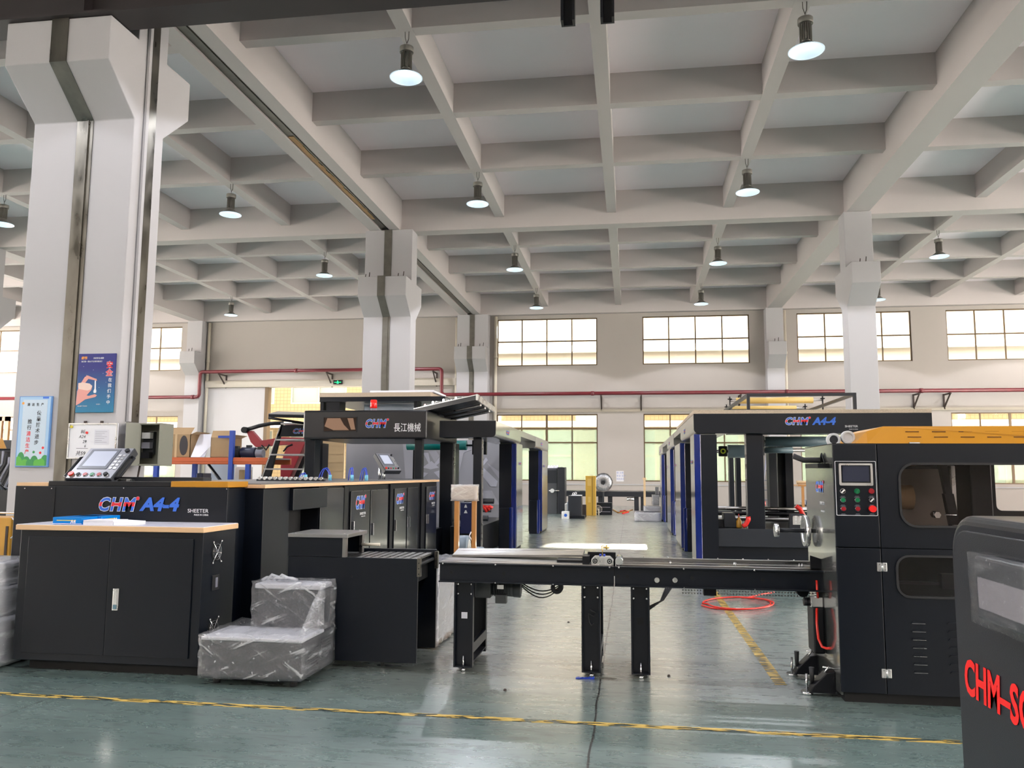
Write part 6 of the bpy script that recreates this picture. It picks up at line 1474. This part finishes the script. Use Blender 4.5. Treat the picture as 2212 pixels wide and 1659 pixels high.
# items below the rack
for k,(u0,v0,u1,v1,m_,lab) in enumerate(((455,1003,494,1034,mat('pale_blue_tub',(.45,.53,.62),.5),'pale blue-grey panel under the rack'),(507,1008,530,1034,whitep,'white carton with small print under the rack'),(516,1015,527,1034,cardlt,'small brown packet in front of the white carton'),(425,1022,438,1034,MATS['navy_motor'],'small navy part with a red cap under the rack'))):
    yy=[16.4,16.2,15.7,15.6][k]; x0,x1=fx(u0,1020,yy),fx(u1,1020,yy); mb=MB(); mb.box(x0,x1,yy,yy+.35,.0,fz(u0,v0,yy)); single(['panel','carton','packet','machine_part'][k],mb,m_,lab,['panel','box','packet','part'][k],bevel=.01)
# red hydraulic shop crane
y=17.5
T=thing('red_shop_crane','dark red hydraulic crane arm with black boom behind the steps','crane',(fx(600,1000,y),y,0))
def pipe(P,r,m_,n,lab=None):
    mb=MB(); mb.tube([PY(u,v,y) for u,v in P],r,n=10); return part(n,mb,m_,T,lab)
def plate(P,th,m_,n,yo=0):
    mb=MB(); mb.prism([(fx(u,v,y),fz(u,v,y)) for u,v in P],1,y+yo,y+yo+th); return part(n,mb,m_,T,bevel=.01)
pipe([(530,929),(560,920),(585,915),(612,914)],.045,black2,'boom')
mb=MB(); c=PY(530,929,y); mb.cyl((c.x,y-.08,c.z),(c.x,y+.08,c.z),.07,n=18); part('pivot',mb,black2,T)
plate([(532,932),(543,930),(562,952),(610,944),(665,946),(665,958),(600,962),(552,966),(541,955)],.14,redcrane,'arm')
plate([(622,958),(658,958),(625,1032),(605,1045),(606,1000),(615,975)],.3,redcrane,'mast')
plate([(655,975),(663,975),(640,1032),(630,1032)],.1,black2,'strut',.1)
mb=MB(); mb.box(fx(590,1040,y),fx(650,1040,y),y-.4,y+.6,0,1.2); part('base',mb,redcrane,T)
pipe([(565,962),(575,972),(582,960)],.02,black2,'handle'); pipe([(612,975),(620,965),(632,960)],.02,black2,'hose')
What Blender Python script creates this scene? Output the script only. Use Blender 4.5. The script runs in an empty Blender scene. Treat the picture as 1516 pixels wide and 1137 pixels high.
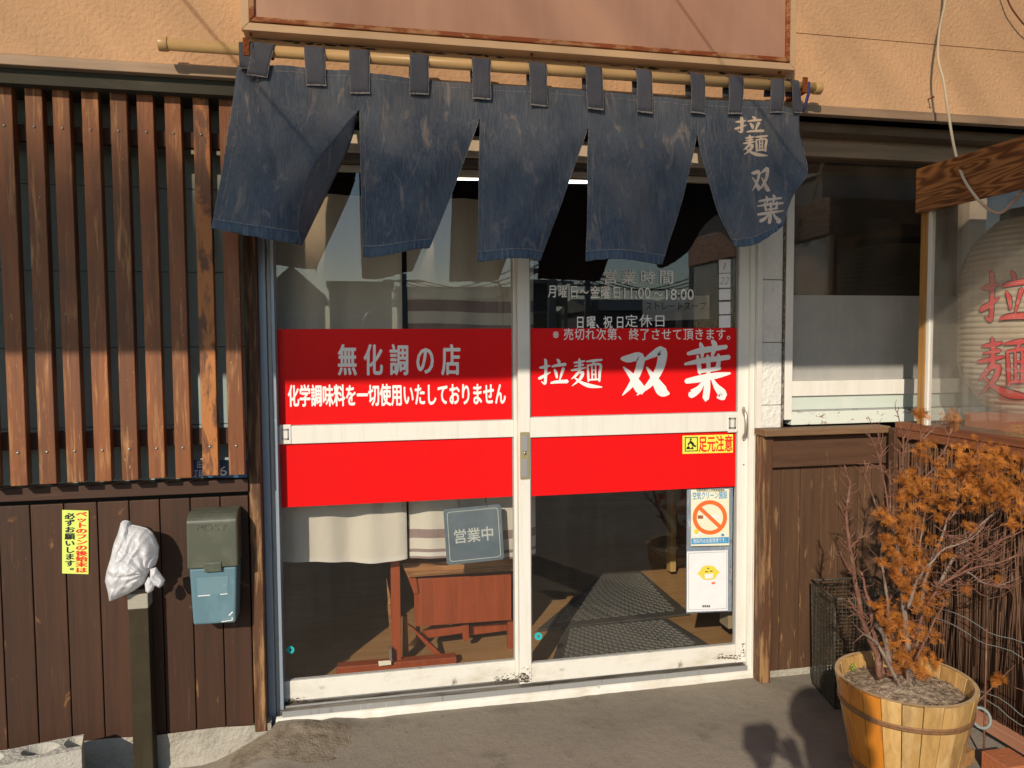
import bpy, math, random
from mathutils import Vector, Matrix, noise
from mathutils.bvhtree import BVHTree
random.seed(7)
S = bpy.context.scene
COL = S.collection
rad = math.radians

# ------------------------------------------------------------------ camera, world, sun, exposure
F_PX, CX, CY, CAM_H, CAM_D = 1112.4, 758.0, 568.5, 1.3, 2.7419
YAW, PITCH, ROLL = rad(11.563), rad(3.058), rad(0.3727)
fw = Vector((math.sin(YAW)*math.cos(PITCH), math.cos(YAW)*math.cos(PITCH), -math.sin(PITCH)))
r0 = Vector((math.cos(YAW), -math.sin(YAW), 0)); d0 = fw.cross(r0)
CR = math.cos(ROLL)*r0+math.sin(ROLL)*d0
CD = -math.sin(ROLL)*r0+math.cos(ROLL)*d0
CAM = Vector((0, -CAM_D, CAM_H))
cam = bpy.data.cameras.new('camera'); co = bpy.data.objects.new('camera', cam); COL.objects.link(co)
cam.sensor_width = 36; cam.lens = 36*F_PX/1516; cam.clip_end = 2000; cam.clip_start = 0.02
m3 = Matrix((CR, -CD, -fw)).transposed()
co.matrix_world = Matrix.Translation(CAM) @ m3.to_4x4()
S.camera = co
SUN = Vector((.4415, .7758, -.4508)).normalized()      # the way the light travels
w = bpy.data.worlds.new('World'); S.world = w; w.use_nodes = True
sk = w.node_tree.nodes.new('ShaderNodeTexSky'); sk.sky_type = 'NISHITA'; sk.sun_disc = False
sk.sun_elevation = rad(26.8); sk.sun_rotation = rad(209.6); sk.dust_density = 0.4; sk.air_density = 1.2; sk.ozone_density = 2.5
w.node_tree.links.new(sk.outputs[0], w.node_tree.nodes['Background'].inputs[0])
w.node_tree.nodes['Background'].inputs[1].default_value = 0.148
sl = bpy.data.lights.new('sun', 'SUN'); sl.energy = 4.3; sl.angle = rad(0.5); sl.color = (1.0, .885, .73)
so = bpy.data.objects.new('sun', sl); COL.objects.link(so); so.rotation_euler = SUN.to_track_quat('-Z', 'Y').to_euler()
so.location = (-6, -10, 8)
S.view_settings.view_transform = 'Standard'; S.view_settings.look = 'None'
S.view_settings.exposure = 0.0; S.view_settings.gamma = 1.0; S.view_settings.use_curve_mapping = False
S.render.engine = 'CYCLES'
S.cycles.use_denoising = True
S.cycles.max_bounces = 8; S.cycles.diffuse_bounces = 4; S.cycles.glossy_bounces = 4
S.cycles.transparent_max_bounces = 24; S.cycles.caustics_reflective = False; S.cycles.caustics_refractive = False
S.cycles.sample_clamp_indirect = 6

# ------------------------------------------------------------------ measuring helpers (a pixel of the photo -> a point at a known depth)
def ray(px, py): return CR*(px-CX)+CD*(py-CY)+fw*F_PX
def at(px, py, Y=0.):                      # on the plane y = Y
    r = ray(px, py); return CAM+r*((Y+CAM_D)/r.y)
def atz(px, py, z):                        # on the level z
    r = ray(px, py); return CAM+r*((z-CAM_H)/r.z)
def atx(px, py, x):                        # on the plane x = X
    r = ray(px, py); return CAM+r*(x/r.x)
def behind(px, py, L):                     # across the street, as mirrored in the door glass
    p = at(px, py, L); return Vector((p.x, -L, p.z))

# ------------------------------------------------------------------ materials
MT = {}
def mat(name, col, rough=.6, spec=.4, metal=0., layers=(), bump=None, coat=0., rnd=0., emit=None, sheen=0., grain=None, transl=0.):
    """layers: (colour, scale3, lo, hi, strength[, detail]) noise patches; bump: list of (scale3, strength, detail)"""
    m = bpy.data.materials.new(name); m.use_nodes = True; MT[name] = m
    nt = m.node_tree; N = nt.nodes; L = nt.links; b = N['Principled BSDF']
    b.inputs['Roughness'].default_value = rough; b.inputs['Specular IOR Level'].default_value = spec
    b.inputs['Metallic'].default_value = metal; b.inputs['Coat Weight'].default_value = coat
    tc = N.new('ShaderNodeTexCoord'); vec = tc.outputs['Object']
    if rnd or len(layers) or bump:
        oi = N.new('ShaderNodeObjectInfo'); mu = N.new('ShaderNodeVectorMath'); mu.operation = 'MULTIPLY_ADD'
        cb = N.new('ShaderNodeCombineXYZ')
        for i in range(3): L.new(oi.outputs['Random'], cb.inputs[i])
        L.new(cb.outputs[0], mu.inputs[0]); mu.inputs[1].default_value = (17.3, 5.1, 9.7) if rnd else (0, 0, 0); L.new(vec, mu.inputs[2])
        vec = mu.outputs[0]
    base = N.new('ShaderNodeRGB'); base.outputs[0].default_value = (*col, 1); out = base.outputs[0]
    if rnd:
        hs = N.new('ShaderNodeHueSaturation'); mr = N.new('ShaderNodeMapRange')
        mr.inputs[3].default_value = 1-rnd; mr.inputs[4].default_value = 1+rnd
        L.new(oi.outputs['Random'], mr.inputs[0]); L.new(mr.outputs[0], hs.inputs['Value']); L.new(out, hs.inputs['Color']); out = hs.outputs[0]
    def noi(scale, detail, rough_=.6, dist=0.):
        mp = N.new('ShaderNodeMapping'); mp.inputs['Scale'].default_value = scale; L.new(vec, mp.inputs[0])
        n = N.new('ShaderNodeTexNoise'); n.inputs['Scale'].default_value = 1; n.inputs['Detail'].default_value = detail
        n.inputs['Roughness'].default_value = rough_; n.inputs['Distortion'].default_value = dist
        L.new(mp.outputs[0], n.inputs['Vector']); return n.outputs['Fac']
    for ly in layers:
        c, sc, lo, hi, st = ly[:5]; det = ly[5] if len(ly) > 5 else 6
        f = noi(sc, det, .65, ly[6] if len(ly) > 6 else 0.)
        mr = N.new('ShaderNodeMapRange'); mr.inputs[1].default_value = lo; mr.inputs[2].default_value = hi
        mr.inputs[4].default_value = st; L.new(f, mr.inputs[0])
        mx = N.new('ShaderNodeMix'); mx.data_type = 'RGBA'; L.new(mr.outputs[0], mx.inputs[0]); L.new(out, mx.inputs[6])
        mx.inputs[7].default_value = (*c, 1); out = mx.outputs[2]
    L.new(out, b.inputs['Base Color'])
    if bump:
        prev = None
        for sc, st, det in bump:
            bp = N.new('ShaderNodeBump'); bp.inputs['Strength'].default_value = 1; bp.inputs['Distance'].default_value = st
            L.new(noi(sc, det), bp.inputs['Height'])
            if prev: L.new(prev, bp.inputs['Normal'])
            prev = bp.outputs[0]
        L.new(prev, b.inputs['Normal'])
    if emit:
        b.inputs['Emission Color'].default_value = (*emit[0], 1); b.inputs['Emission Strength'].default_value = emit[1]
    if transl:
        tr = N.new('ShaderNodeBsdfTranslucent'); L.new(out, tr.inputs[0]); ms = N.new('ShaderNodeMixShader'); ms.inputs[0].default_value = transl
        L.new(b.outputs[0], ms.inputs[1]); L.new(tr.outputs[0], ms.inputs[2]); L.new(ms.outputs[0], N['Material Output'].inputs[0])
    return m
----
• [Your task]:
Exactly as they stand, quote the lines beginning with the one that contains "What Blender Python" and ending with the one that contains "rad = math.radians", with no pictures.

• [Problem solution]:
What Blender Python script creates this scene? Output the script only. Use Blender 4.5. The script runs in an empty Blender scene. Treat the picture as 1516 pixels wide and 1137 pixels high.
import bpy, math, random
from mathutils import Vector, Matrix, noise
from mathutils.bvhtree import BVHTree
random.seed(7)
S = bpy.context.scene
COL = S.collection
rad = math.radians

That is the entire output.